Beaucoup de temps aura donc été passé à Wanaka durant cet hiver. Mais j’ai également pu profiter d’une excursion à Dunedin le temps d’un week-end. La principale raison? Un match des All Blacks contre l’Australie, dans le cadre du tournoi des Four Nations. Eh oui, un voyage en Nouvelle-Zélande sans aller voir au stade la meilleure équipe du monde ne serait pas un vrai voyage en Nouvelle-Zélande ! Dans ce pays où le rugby est une religion, on prend toute la mesure de l’importance d’un tel match aux yeux des autochtones ne serait-ce qu’en se baladant dans la ville, où chaque habitant, chaque boutique se pare de noir pour encourager leurs héros. La place principale de Dunedin se change en vaste buvette où d’ores et déjà les supporter viennent festoyer avant de se rendre au stade.

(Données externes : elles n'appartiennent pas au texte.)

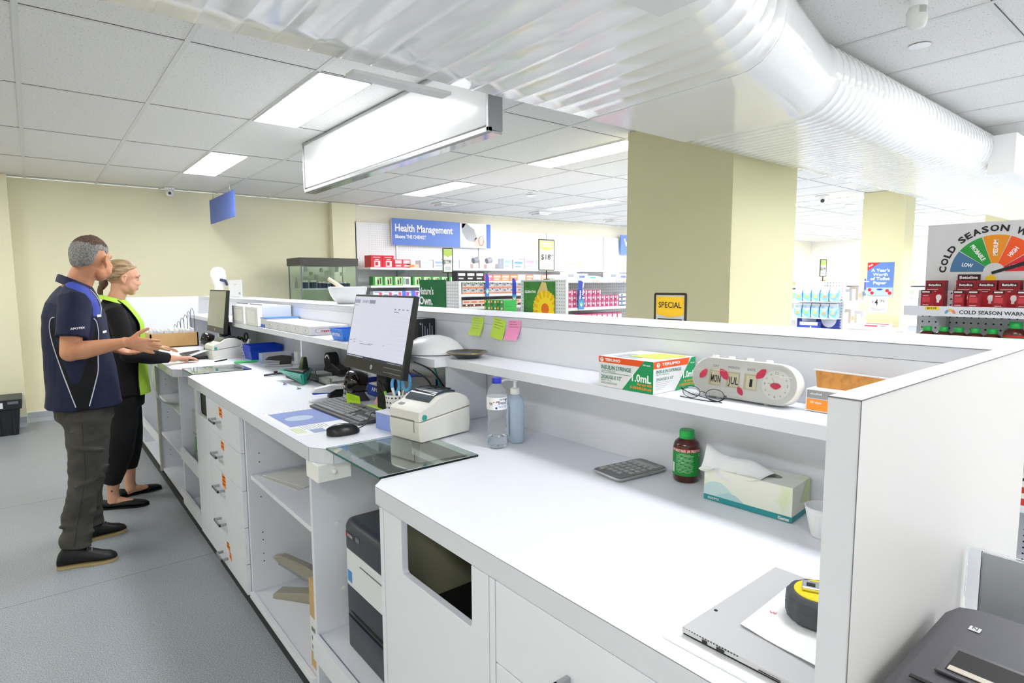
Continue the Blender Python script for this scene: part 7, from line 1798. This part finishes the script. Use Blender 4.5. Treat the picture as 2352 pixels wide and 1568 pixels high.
def column_poster():
    t = thing('poster', 'blue poster about toilet paper on the narrow cream column', 'poster', (8.29, 2.92, 1.25)); x = 8.296
    # the column face spans y 2.68..3.16
    MB().box(x-.003, x, 2.768, 3.066, 1.255, 1.672).build('sheet', mat('poster_sky', '5a7fc4', .5), t)
    mb = MB(); q = lambda P, m, o=.0006: mb.add([(x-.003-o, a, b) for a, b in P], [tuple(range(len(P)))], m)
    q([(3.066,1.672),(2.92,1.672),(3.066,1.57)], 0); q([(2.768,1.255),(3.066,1.255),(3.066,1.36),(2.768,1.36)], 1)
    for y, z in ((3.03,1.33),(3.0,1.29),(2.83,1.32),(2.80,1.29)): q([(y+.022*math.cos(a), z+.022*math.sin(a)) for a in [2*PI*i/9 for i in range(9)]], 0, .001)
    q([(2.915+.035*math.cos(a), 1.335+.012*math.sin(a)) for a in [2*PI*i/16 for i in range(16)]], 2, .001)
    for k, s in enumerate(("A Year's", 'Worth', 'of Toilet', 'Paper')): put_text(mb, s, (x-.005, 2.917, 1.575-.052*k), (0,-1,0), (0,0,1), .036, [.21,.17,.22,.15][k], 3, .03, True)
    put_text(mb, 'WIN', (x-.005, 3.03, 1.635), (.05,-.8,.45), (0,.45,.8), .022, .06, 3, .03, True)
    mb.build('print', [RED, cm('a9c0e4'), NAVY, WPR], t)
    t = thing('price_card', 'white price card reading 4.99 below the blue poster on the column', 'price card', (8.29, 2.92, 1.04))
    MB().box(x-.003, x, 2.812, 3.03, 1.042, 1.248).build('card', WPR, t); mb = MB()
    put_text(mb, '$', (x-.005, 2.985, 1.18), (0,-1,0), (0,0,1), .035, .018, 0, 0, True); put_text(mb, '4', (x-.005, 2.945, 1.175), (0,-1,0), (0,0,1), .075, .038, 0, .02, True); put_text(mb, '99', (x-.005, 2.88, 1.19), (0,-1,0), (0,0,1), .035, .055, 0, 0, True)
    for k in range(2): mb.box(x-.0045, x-.004, 2.84, 3.0, 1.075+.02*k, 1.08+.02*k, 1)
    mb.build('print', [INK, GRY], t)
    t = thing('table', 'white table below the poster, its top just above the counter ledge line', 'table', (8.0, 2.8, 0)); MB().box(7.76, 8.28, 2.6, 3.14, .84, .87).build('top', SHM, t); 
    for a, b in ((7.79,2.63),(8.24,2.63),(7.79,3.11),(8.24,3.11)): MB().box(a-.02,a+.02,b-.02,b+.02,0,.84).build('leg', SHM, t)
    carton('long white carton with red lettering on the table below the poster', None, '-x', 7.98, 3.0, .8705, .32, .1, .055, 'ececf0', [(0,1,.85,1,'c8404a'),(.15,.6,.3,.6,'d05060'),(.7,.9,.4,.55,'9a9cae')])
column_poster()
# faint far things
def far_shop():
    for k, (x, y0, y1) in enumerate(((10.5, 4.6, 7.4), (12.5, 1.2, 2.3), (15.0, 3.2, 7.0))):
        t = thing('shop_gondola', 'pale shelving unit far off in the bright shop, %s of three' % ['nearest','middle','furthest'][k], 'shelving', (x, (y0+y1)/2, 0))
        MB().box(x, x+.03, y0, y1, 0, 1.4).build('back_panel', SHM, t)
        for z in (.5,.8,1.1,1.35): MB().box(x-.35, x, y0, y1, z-.02, z).build('shelf', SHM, t)
        for i in range(int((y1-y0)/.45)):
            for j, z in enumerate((1.1, 1.35)): carton('pale carton on shelving deep in the bright shop, %s unit, %s shelf, %s' % (['nearest','middle','furthest'][k], ['lower','upper'][j], ORD[i]), 'pale cartons deep in the shop', '-x', x-.3, y1-.1-.45*i, z+.0005, .36, .2, .12+.04*((i+j) % 3), ['f4eee6','eef0f8','f8e3da','eaf1ea'][(i+j+k) % 4], [(.1,.45,.2,.7,['e8a070','8a9ad8','d8708c','8cc08c'][(i*3+j) % 4]),(.55,.9,.2,.8,['dfe2ec','f0d9a8'][(i+j) % 2])])
far_shop()
lettering('m', tag(MB().box(17.55, 17.58, 4.0, 6.0, 1.4, 2.3).build('wall_sign', WPR), 'white wall panel with a thin outlined letter far beyond the columns', 'sign'), (17.545, 5.6, 1.75), (0,-1,0), (0,0,1), .30, mat('thin_grey', 'c9cacf', .5), None, -.01)

# cold season display --------------------------------------------
def cold():
    t = thing('shop_gondola', 'grey pegboard display stand with the cold season dial board', 'display stand', (3.4, .6, 0))
    MB().box(3.43, 3.46, -.2, 1.03, 0, 1.40).build('back_panel', PEGN, t)
    for z, n_ in ((1.325, 0), (1.107, 0), (.80, 0), (.50, 0)):
        MB().box(3.19, 3.43, -.2, 1.01 if z > 1.2 else .97, z-.03, z).build('shelf', SHM, t, bevel=.001)
    MB().box(3.183, 3.190, -.2, 1.012, 1.287, 1.332).build('shelf_strip', mat('strip_grey', 'dcdde2', .4), t)
    for y in (.93, .90): MB().box(3.418, 3.428, y-.006, y+.006, .0, 1.29).build('slotted_post', SIL, t)
    MB().prism([(3.20,1.293),(3.42,1.293),(3.42,1.21)], .905, .909, plane='xz').build('shelf_bracket', SHM, t)
    # lettering on the strip: position scaled to the strip plane
    P = lambda y: y*3.183/3.4
    mb = MB(); put_text(mb, 'COLD SEASON WARNING', (3.182, .797, 1.3005), (0,-1,0), (0,0,1), .0155, .265, 0, .02); mb.build('strip_lettering', INK, t)
    mb = MB(); 
    for k, c in enumerate((0, 1, 2)):
        a0, a1 = PI-PI*k/3, PI-PI*(k+1)/3; R = []
        for r in (.010, .021): R += [(3.182, .830-r*math.cos(a0+(a1-a0)*i/5), 1.300+r*math.sin(a0+(a1-a0)*i/5)) for i in range(6)]
        mb.add(R, [(i, i+1, 7+i, 6+i) for i in range(5)], c)
    mb.build('strip_dial', [cm('6fa3c4'), cm('e8b04c'), cm('e8866a')], t)
    tk = MB().box(3.1818, 3.1828, .872, .925, 1.315, 1.330).build('price_ticket', cm('f4d22c'), t); mb = MB(); put_text(mb, '$10.99', (3.1815, .918, 1.318), (0,-1,0), (0,0,1), .009, .036, 0, .02); mb.build('ticket_lettering', INK, tk)
    # dial board
    b = thing('dial_board', 'grey board with a coloured dial warning of the cold season above red cartons', 'sign board', (3.41, .735, 1.33)); x = 3.405
    MB().box(x, x+.006, .47, .998, 1.40, 1.712).build('board', mat('board_grey', 'd5d5d5', .3), b)
    cy, cz = .733, 1.486
    pt = lambda r, a, o=.001: (x-o, cy-r*math.cos(a), cz+r*math.sin(a))       # a = 0 right .. pi left
    cols = ['47749c', '249a3c', 'e8901c', 'f0541c', 'd82434']; lab = ['LOW', 'PROBABLE', 'MEDIUM', 'HIGH', 'VERY HIGH']
    for k in range(5):
        a0, a1 = PI-PI/5*k-.012, PI-PI/5*(k+1)+.012; R = []
        for r in (.040, .166): R += [pt(r, a0+(a1-a0)*i/8) for i in range(9)]
        o = MB().add(R, [(i, i+1, 10+i, 9+i) for i in range(8)]).build('dial_wedge', cm(cols[k], .35), b)
        am = (a0+a1)/2; rad = Vector((0, -math.cos(am), math.sin(am))); c = Vector(pt(.108, am, .002))
        ux = -rad if am > PI/2+.1 else rad
        if abs(am-PI/2) < .1: ux = rad
        if k == 0: ux, c = Vector((0,-.98,-.02+.12)), Vector(pt(.105, am, .002)); ux = Vector((0,-.985,-.17)).normalized()
        uy = Vector((1,0,0)).cross(ux) if False else Vector((0, ux.z, -ux.y))
        mb = MB(); put_text(mb, lab[k], c, ux, uy, .0165, [.042,.085,.070,.045,.10][k], 0, .03, True); mb.build('wedge_lettering', WPR, o)
    # curved heading: one mesh per word
    s = 'COLD SEASON WARNING'; n_ = len(s); rad0 = .183; wd = {'C':.9,'O':1.0,'L':.7,'D':.95,' ':.55,'S':.8,'E':.75,'A':.95,'N':.95,'W':1.3,'R':.85,'I':.4,'G':.95}
    tot = sum(wd[c] for c in s); a = PI*1.0+.02; st = (PI+.04)/tot; mb = MB()
    for c in s:
        am = a-wd[c]*st/2
        if c != ' ':
            rad = Vector((0, -math.cos(am), math.sin(am))); tg = Vector((0, -math.sin(am), -math.cos(am)))
            put_text(mb, c, Vector(pt(rad0+.0135, am, .0012)), tg, rad, .027, wd[c]*st*rad0*.92, 0, .04, True)
        a -= wd[c]*st
    mb.build('board_lettering', INK, b)
    mb = MB(); d = Vector((0,-.94,.34)).normalized(); u = Vector((0,.34,.94)); c = Vector((x-.004, cy+.002, cz-.004))
    mb.add([c-d*.006-u*.006, c-d*.006+u*.006, c+d*.125+u*.009, c+d*.150, c+d*.125-u*.009], [(0,1,2,3,4)]); mb.build('pointer', INK, b)
    mb = MB(); mb.add([(x-.001, .742+.020*math.cos(q), 1.452+.020*math.sin(q)) for q in [2*PI*i/20 for i in range(20)]], [tuple(range(20))]); mb.build('yellow_spot', cm('f2c81c'), b)
    # red cartons
    DR = [(0,1,.78,1,'4a1014'),(.12,.88,.62,.76,'efe6e6'),(.1,.6,.55,.585,'c9a0a2'),(.5,.62,.08,.16,'f2eeee')]
    k = 0
    for y in (.995, .850, .775, .695, .600, .525, .440, .35):
        k += 1; w_ = .055 if k == 1 else .068
        if k == 1: y = .990
        o = carton('tall dark red throat carton in the back row below the dial, %s' % ORD[k-1], 'tall dark red cartons on the display shelf', '-x', 3.32, y-.02*(k == 1)-.045*0, 1.3255, .074, .06, .122, '8e1420', [(0,1,.0,.5,'b01c28'),(.10,.90,.76,.90,'3a0c10'),('Betadine',.5,.83,.010,'f2eeee'),(.1,.7,.64,.67,'d8b8ba'),(.1,.6,.57,.60,'d8b8ba'),(.58,.88,.10,.48,'b01c28'),(.60,.34,.64,.26,.74,.22,.84,.24,.90,.32,.90,.40,.82,.46,.70,.46,.62,.42,'f4f1f1'),(.66,.80,.15,.28,'f4f1f1')], 'gargle_carton')
    carton('dark red carton lying at the top back of the display row', None, '-x', 3.395, .865, 1.447, .085, .002+.008, .028, '3a0c10', [('Betadine',.5,.5,.014,'f2eeee')], 'gargle_carton')
    for j, y in enumerate((.955, .832, .778, .690, .610, .528, .44)):
        carton('small dark red carton in the front row below the dial, %s' % ORD[j], 'small red cartons in front', '-x', 3.215, y, 1.3255, .042, .035, .078, '9c1822', [(0,1,.80,1,'40100f'),(.1,.8,.86,.94,'e8d0d0'),(.15,.85,.30,.60,'c43a42'),(.2,.7,.66,.70,'e0b4b6'),(.2,.75,.12,.16,'e0c4c6')], 'throat_carton')
    # tablet bottles on the lower shelf
    proto = None
    for j, (y, s) in enumerate(((.932*1.0,.93),(.868,.93),(.810,.93),(.750,.93),(.688,.93),(.610,1.18),(.520,1.18))):
        x_ = 3.25 if s < 1 else 3.24; z = 1.1075
        p = thing('pill_bottle', 'brown tablet bottle with green cap, %s below the red cartons' % ['leftmost','second from left','third from left','fourth from left','fifth from left','nearer of two large ones','rightmost large one'][j], 'pill bottle', (x_, y, z), group='tablet bottles on the display stand')
        lo = pill_bottle(p, x_, y, z, s)
    for r, z in enumerate((.8005, .5005)):
        for j in range(9):
            c = [('f2e43a','d83a2c','f6f2e2'), ('f3efe6','d23a30','4a2c20'), ('f0e23c','c8302c','2b2b2b')][(j+r) % 3]
            carton('yellow and red carton low on the display stand, %s shelf, %s' % (['upper','lower'][r], ORD[j]), 'yellow cartons low on the display stand', '-x', 3.20, .56-.075*j, z, .07, .12, (.15,.13)[r], c[0], [(0,1,.0,.22,c[1]),(.1,.9,.80,.90,c[2]),(.2,.8,.4,.6,c[1])])
cold()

Impressionnés par autant de ferveur, nous nous dirigeons avec un ami vers l’auberge de jeunesse qui nous accueillera pour la nuit. Et sur la route, une immense surprise nous attendait. Nous tombons nez-à-nez avec un bus banal, jusque là rien d’anormal. Des personnes en descendent, avec une forme physique plutôt impressionnante. Un peu naïfs, nous continuons à marcher au milieu de ce groupe, qui pourrait presque paraître ordinaire. Ce n’est qu’après m’être retrouvé face au géant Sam Whitelock (deuxième ligne des All Blacks; 2,03m), en faisant figure d’un Hobbit, que je me suis rendu compte avoir tout simplement marché inconsciemment au milieu des joueurs de la meilleure équipe de rugby au monde actuellement, qui arrivaient tout juste à leur hôtel ! Tel une jeune adolescente se rendant pour la première fois à un concert de Justin Bieber, je n’en revenais tout simplement pas… Toujours plus ou moins sous le choc, nous nous rendons au stade, où l’ambiance est encore une fois au rendez-vous. Les frissons ressentis durant le désormais célèbre Haka des Blacks une fois passé, nous assistons à un match tout simplement exceptionnel et plein de suspense, où les deux équipes se sont lancées dans un chassé croisé haletant, avec pas moins de 5 essais inscrits par chacune des équipes. La victoire étant finalement revenue aux All Blacks dans les derniers instants, la ville était en fête. Mais après une petite bière dans le centre, la fatigue se faisait ressentir et nous décidons de retourner à l’auberge de jeunesse. Et rebelote, nous croisons une nouvelle fois les Blacks à leur sortie du bus, costume trois pièces cette fois-ci ! Décidément, c’était mon jour de chance !

Tunnel Beach

Le lendemain du match, nous profitons de nous trouver à Dunedin pour explorer les environs. Nous faisons une première escale à Tunnel Beach, dont le nom provient d’un tunnel creusé dans la roche par d’anciens propriétaires du terrain dans l’optique de posséder leur propre plage privée. Cette dernière est surplombée par une formation rocheuse assez singulière, qui avec un peu d’imagination rappellera à certains le fameux rocher du Roi Lion ! Puis, nous nous rendons sur la péninsule d’Otago, vallonnée et verdoyante, et entourée de quelques plages magnifiques, avant de finalement s’en retourner sur Wanaka, d’incroyables souvenirs pleins la tête. Bref, ce week-end paré de noir fut tout de même haut en couleurs !

Des lions de mers se prélassent sur Allans Beach, dans la péninsule d’Otago

Les journées se réchauffent maintenant, et la neige fond petit à petit. Ce dimanche, nous sommes repassés à l’heure d’été, le soleil se couche plus tard. Le printemps revient, et avec lui la saison se termine. À la fin de cette semaine, Treble Cone fermera ses portes, jusqu’à l’hiver prochain. Cela marquera la fin d’une période intense de ce voyage, une grande leçon de vie, de part les personnes que j’ai pu y rencontrer et les expériences fortes que j’ai pu y vivre. Des souvenirs inoubliables, avant d’entamer un nouveau road trip. Un dernier au pays des Kiwis.